Rotherwas Munitions Factory

The Rotherwas National Filling Factory (NFF No14, Hereford) was built in haste in 1916, half way through WW1. It was one of a dozen new Munitions Factories created to make sure this problem didn't occur again. Its creation was one of the first acts of the Ministry of Munitions - a new department set up by Lloyd George's new government (the previous Asquith government having resigned in disgrace) to put the British economy on a proper war footing for the first time.

Workers of the Rotherwas Munitions factory

During WW1 over 1,600,000 women entered the workforce, 950,000 of whom were so-called "munitionettes", who between them made more than 80% of all the shells and weapons used by the British Army. At Rotherwas alone, they made between 70,000 and 95,000 shells a week, and women made up to 77% of the workforce.

Records suggest that about 8000 munitionettes worked at Rotherwas in WW1, drawn from all over the UK. For most of the women the move to Hereford will have been hugely liberating; the wage packet (albeit less than half as generous as their male counterparts) and the need to live away from home giving them a freedom undreamt of before the war.
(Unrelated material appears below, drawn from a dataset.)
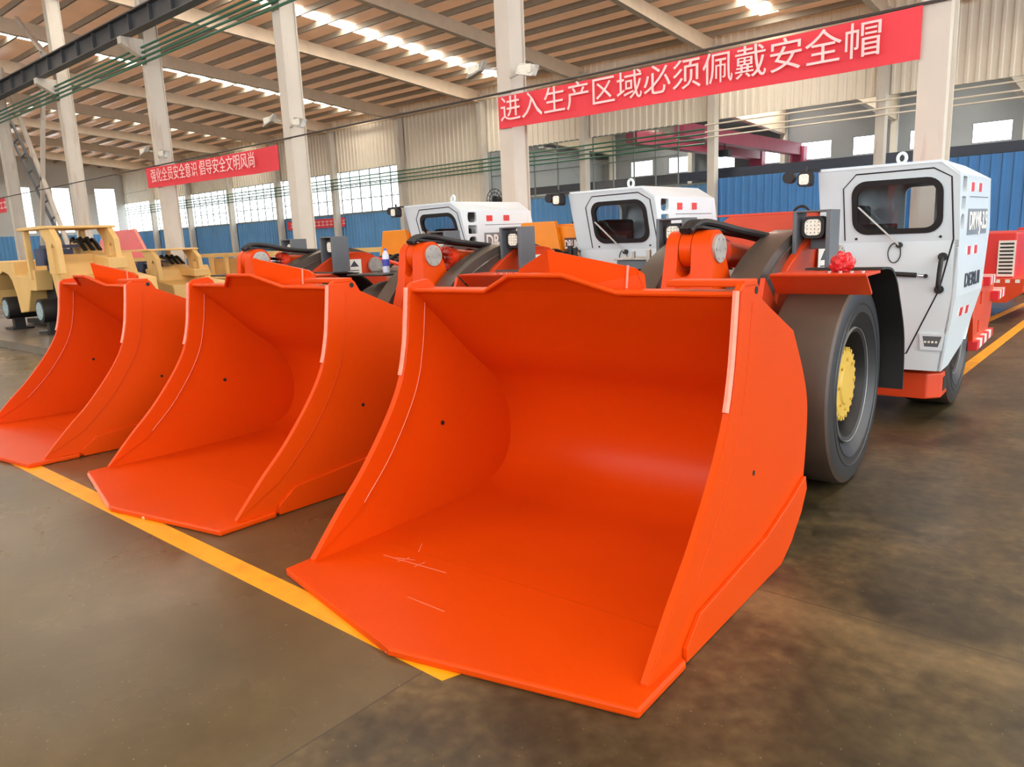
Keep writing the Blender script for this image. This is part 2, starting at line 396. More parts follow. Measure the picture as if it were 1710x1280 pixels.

Employees were billeted in Hereford, Ross-on-Wye, Leominster and surrounding villages, and some took three hours just to travel to and from work either side of a 10-12 hour shift. Billets were very varied, with some girls having to make do with sheds or even tents.

Unlike many of the other Filling Factories, Rotherwas was kept open after WW1, and was refurbished in secret ahead of WW2, this time with the title of Royal Ordnance Factory No 4, Hereford (ROF No4). Once again the employees were predominantly female - again estimates vary widely between 3,500 and 10,000 - but this time conscription meant that there was much more of a social mix of women, and living conditions were far better, including provision of crèches and travel allowances.

Who worked there?

Workers of the Rotherwas Munitions factory

We know that thousands of women and hundreds of men worked at the site across both world wars, but we don't have access to a complete record of their names. Working alongside the Rotherwas Munitions Group, we are seeking to collect the names of all of the men and women who worked at the munitions factory during WW1 and WW2. In order to do this, we are asking people to send us the details of their relatives who worked at the factory and share with us any details about their role and experiences and/or any Rotherwas artefacts/documents or photographs they may have. 

We are also working with the Ministry of Defence (MOD) which has confirmed that it holds records of former munitions employees for both World Wars in order that these might be made available.